Chief: Physical evidence ties Mickel to cop killing

The arrest of a Washington man in the recent killing of a Red Bluff police officer seems only to have deepened the mystery surrounding the crime, as the suspect’s apparent Internet confession claimed a political motive for the shooting.

Police and FBI agents arrested Andrew Hampton Mickel, 23, of Olympia, Wash., after a three-hour standoff at a Holiday Inn in Concord, N.H., last Tuesday.
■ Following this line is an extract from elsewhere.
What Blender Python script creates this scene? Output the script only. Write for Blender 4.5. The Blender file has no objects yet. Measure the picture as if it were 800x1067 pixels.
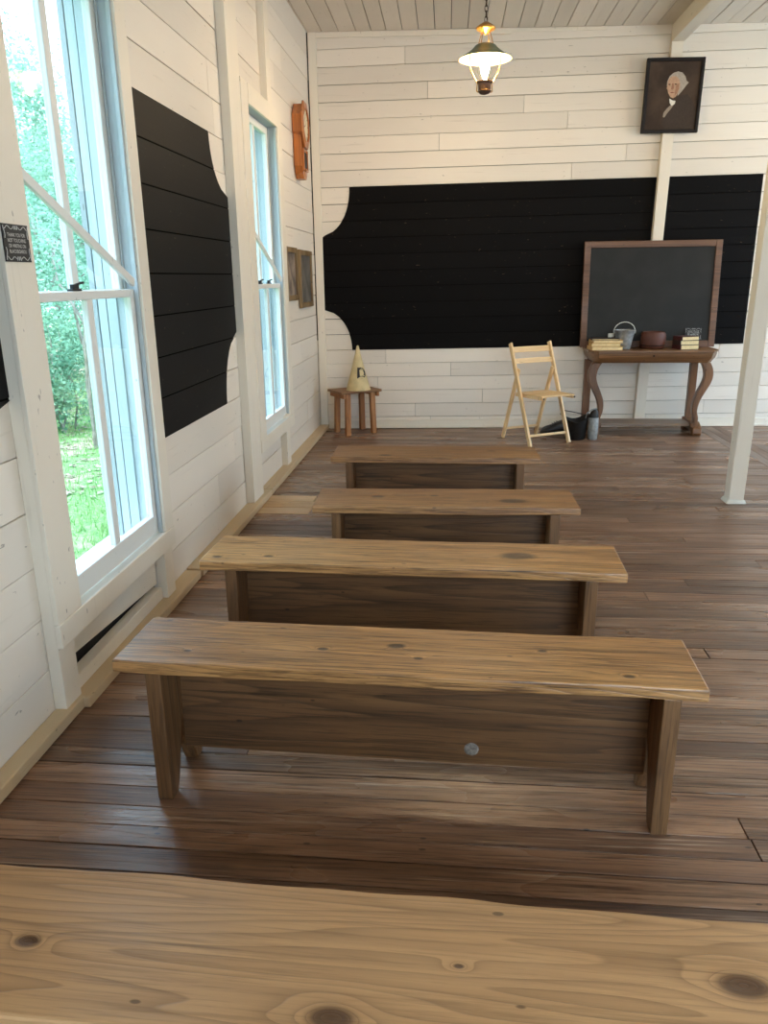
import bpy, bmesh, math, random
from mathutils import Vector, Matrix, noise
C = bpy.context.scene.collection
R = math.radians
PI = math.pi
rng = random.Random(7)

# ------------------------------------------------------------------ camera, sky, exposure
F_PX, PITCH, YAW, ROLL, CAM_H = 802.93, R(16.933), R(4.705), R(-0.697), 1.5
fw = Vector((-math.sin(YAW)*math.cos(PITCH), math.cos(YAW)*math.cos(PITCH), -math.sin(PITCH)))
rt = Vector((math.cos(YAW), math.sin(YAW), 0)); up = rt.cross(fw)
rt, up = rt*math.cos(ROLL)+up*math.sin(ROLL), -rt*math.sin(ROLL)+up*math.cos(ROLL)
cd = bpy.data.cameras.new('camera'); cam = bpy.data.objects.new('camera', cd); C.objects.link(cam)
m = Matrix((rt, up, -fw)).transposed().to_4x4(); m.translation = (0, 0, CAM_H); cam.matrix_world = m
cd.sensor_fit = 'VERTICAL'; cd.sensor_height = 36.0; cd.lens = F_PX/1067*36.0
cd.clip_start = 0.05; cd.clip_end = 300
bpy.context.scene.camera = cam

SKY_STRENGTH = 1.2
SKY_ZENITH = 2.0
SKY_COLOR = (0.48, 0.72, 1.0)
LAMP_STRENGTH = 225.0
SUN_STRENGTH = 1.0
w = bpy.data.worlds.new('sky'); bpy.context.scene.world = w; w.use_nodes = True
wn = w.node_tree.nodes; wl = w.node_tree.links
bg = wn['Background']
g_tc = wn.new('ShaderNodeTexCoord'); g_sep = wn.new('ShaderNodeSeparateXYZ'); g_r = wn.new('ShaderNodeValToRGB')
wl.new(g_tc.outputs['Generated'], g_sep.inputs[0]); wl.new(g_sep.outputs['Z'], g_r.inputs[0])
g_r.color_ramp.elements[0].position = 0.0; g_r.color_ramp.elements[0].color = (0.68, 0.85, 1.0, 1)
g_r.color_ramp.elements[1].position = 0.7; g_r.color_ramp.elements[1].color = SKY_COLOR+(1,)
wl.new(g_r.outputs[0], bg.inputs[0])
g_m = wn.new('ShaderNodeMapRange'); g_m.interpolation_type = 'SMOOTHSTEP'      # overcast sky: brighter overhead than at the horizon
wl.new(g_sep.outputs['Z'], g_m.inputs[0]); g_m.inputs[1].default_value = 0.12; g_m.inputs[2].default_value = 0.55
g_m.inputs[3].default_value = SKY_STRENGTH; g_m.inputs[4].default_value = SKY_STRENGTH*SKY_ZENITH
wl.new(g_m.outputs[0], bg.inputs[1])
sl = bpy.data.lights.new('hazy_sun', 'SUN'); sl.energy = SUN_STRENGTH; sl.angle = R(25); sl.color = (0.90, 0.98, 1.0)
so = bpy.data.objects.new('hazy_sun', sl); C.objects.link(so)
so.rotation_euler = Vector((0.02, 0.72, -0.80)).to_track_quat('-Z', 'Y').to_euler()
vs = bpy.context.scene.view_settings
bpy.context.scene.display_settings.display_device = 'sRGB'
vs.view_transform = 'Standard'; vs.look = 'None'; vs.exposure = 2.14; vs.gamma = 1.0; vs.use_curve_mapping = False
cyc = bpy.context.scene.cycles
cyc.use_denoising = True; cyc.max_bounces = 10; cyc.diffuse_bounces = 6; cyc.glossy_bounces = 4
cyc.transparent_max_bounces = 16; cyc.sample_clamp_indirect = 6.0; cyc.caustics_reflective = False; cyc.caustics_refractive = False

# ------------------------------------------------------------------ materials
def lin(c):
    c /= 255.0
    return c/12.92 if c <= 0.04045 else ((c+0.055)/1.055)**2.4
def rgb(r, g, b): return (lin(r), lin(g), lin(b), 1.0)

class NT:
    def __init__(s, name):
        s.m = bpy.data.materials.new(name); s.m.use_nodes = True
        s.n = s.m.node_tree.nodes; s.l = s.m.node_tree.links
        s.bsdf = s.n['Principled BSDF']; s.out = s.n['Material Output']
    def node(s, t, **kw):
        n = s.n.new(t)
        for k, v in kw.items(): setattr(n, k, v)
        return n
    def link(s, a, b): s.l.new(a, b)
    def val(s, sock, v):
        if hasattr(v, 'node'): s.link(v, sock)
        else: sock.default_value = v
    def math(s, op, a, b=0.0, c=None, clamp=False):
        n = s.node('ShaderNodeMath', operation=op, use_clamp=clamp)
        s.val(n.inputs[0], a); s.val(n.inputs[1], b)
        if c is not None: s.val(n.inputs[2], c)
        return n.outputs[0]
    def vmath(s, op, a, b):
        n = s.node('ShaderNodeVectorMath', operation=op)
        s.val(n.inputs[0], a); s.val(n.inputs[1], b)
        return n.outputs[0] if op not in ('LENGTH', 'DISTANCE') else n.outputs['Value']
    def noise(s, vec, scale=1.0, detail=2.0, rough=0.5):
        n = s.node('ShaderNodeTexNoise'); s.link(vec, n.inputs['Vector'])
        n.inputs['Scale'].default_value = scale; n.inputs['Detail'].default_value = detail
        n.inputs['Roughness'].default_value = rough
        return n.outputs[0]
    def mix(s, f, a, b, blend='MIX'):
        n = s.node('ShaderNodeMix', data_type='RGBA', blend_type=blend, clamp_factor=True)
        s.val(n.inputs[0], f); s.val(n.inputs[6], a); s.val(n.inputs[7], b)
        return n.outputs[2]
    def smooth(s, v, a, b, lo=0.0, hi=1.0):
        n = s.node('ShaderNodeMapRange', interpolation_type='SMOOTHSTEP', clamp=True)
        s.val(n.inputs[0], v); n.inputs[1].default_value = a; n.inputs[2].default_value = b
        n.inputs[3].default_value = lo; n.inputs[4].default_value = hi
        return n.outputs[0]
    def coords(s, plank=False):
        tc = s.node('ShaderNodeTexCoord'); v = tc.outputs['Object']
        if plank:
            at = s.node('ShaderNodeAttribute', attribute_name='rnd'); s.rnd = at.outputs['Fac']
            cb = s.node('ShaderNodeCombineXYZ')
            for i, k in enumerate((37.0, 53.0, 29.0)): s.link(s.math('MULTIPLY', s.rnd, k), cb.inputs[i])
            v = s.vmath('ADD', v, cb.outputs[0])
        return v
    def bump(s, h, strength, dist=0.01):
        b = s.node('ShaderNodeBump'); b.inputs['Strength'].default_value = strength; b.inputs['Distance'].default_value = dist
        s.link(h, b.inputs['Height']); s.link(b.outputs[0], s.bsdf.inputs['Normal'])
    def fin(s, col=None, rough=None, **kw):
        if col is not None: s.val(s.bsdf.inputs['Base Color'], col)
        if rough is not None: s.val(s.bsdf.inputs['Roughness'], rough)
        for k, v in kw.items(): s.val(s.bsdf.inputs[k.replace('_', ' ')], v)
        return s.m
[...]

Mickel, also known as Andrew McCrae, was traced to Concord by FBI agents last Monday after he e-mailed and posted at least two political rants on several Internet discussion groups claiming he’d killed Red Bluff Police Officer Dave Mobilio, 31, to protest “police brutality and unjust laws.”

Mobilio was shot early Nov. 19 as he was fueling his patrol car at a gas station on the outskirts of Red Bluff. Investigators are releasing very little information about the circumstances of the shooting, but it is known from an affidavit filed in Concord that Mobilio was shot three times, twice in the left side and once in the head at close range. His memorial service last week attracted about 2,500 mourners, including members of law enforcement from all over the state, as well as Gov. Gray Davis.

Mickel, an ex-Army private who is currently registered at Evergreen State University in Olympia, claimed responsibility for the shooting in an e-mail to 14 political Web sites Oct. 22.

“We apologize to the family and friends of the Police Officer that we killed in Red Bluff, California,” the e-mail states. It goes on to blame “the foot soldiers of law enforcement” for a variety of social ills.

Red Bluff Police Chief Robert Petitt said Mickel was the prime suspect. While there seems to be little that would link Mickel to Red Bluff, Petitt indicated that evidence found both at the crime scene and at Mickel’s apartment in Olympia tied him to the killing. Police are also looking for Mickel’s red or maroon 1992 Ford Mustang, displaying Washington plates reading 595 NAB.

Mickel apparently wanted to be caught. Petitt said Tuesday that Mickel had called his parents and told them he killed officer Mobilio. His parents called police in their home town of Springfield, Ohio, who called investigators in Red Bluff.

Mickel’s parents said by phone that they had talked to their son the day before the shooting, but they indicated nothing unusual had come up in that conversation. Stanley Mickel, a professor at Wittenberg University, read from a prepared statement, saying the Mickels loved their son but denounced his alleged actions.

In a screed posted to discussion sites affiliated with San Francisco’s Independent Media Center the day before his arrest, Mickel claimed immunity, stating that he had incorporated himself and was thus, as a corporate officer, not legally liable for the killing. In a long diatribe against corporations, the U.S. government and the World Trade Organization, McCrae claimed his actions were a protest of “corporate irresponsibility” and urged readers to “join us as we prepare to take america INTO A NEW FUTURE HORIZON!”

Mickel had filed incorporation papers in two states prior to the killing, setting up a company called “Proud and Insolent Youth, Inc.” The phrase is a reference to a scene in the classic novel Peter Pan, in which villainous pirate Captain Hook duels with the protagonist Peter Pan.

In his Internet posting, Mickel wrote, “Peter Pan hates pirates, and I hate pirates, and corporations are nothing but a bunch of pirates. It’s time to send them to a watery grave, and rip them completely out of our lives.”

Mickel, who also confessed his crime to a Concord reporter before surrendering to police, is being held in Merrimack County Jail on charges of murdering a police officer. If convicted, he could get life without parole or the death penalty, should prosecutors seek it. His next court hearing is scheduled for Dec. 26, when his lawyers are expected to fight extradition to California.

A supervisor at the jail, where Mickel is being held in isolation from the other prisoners, said Mickel was behaving in an uncooperative manner and was refusing to wear standard-issue jail clothing. Mickel, who reportedly insists that he is a political prisoner, was seen in his video arraignment wearing nothing but a green jail blanket and a bandage around his head. He was apparently injured in a scuffle with police when he refused to don jail clothes.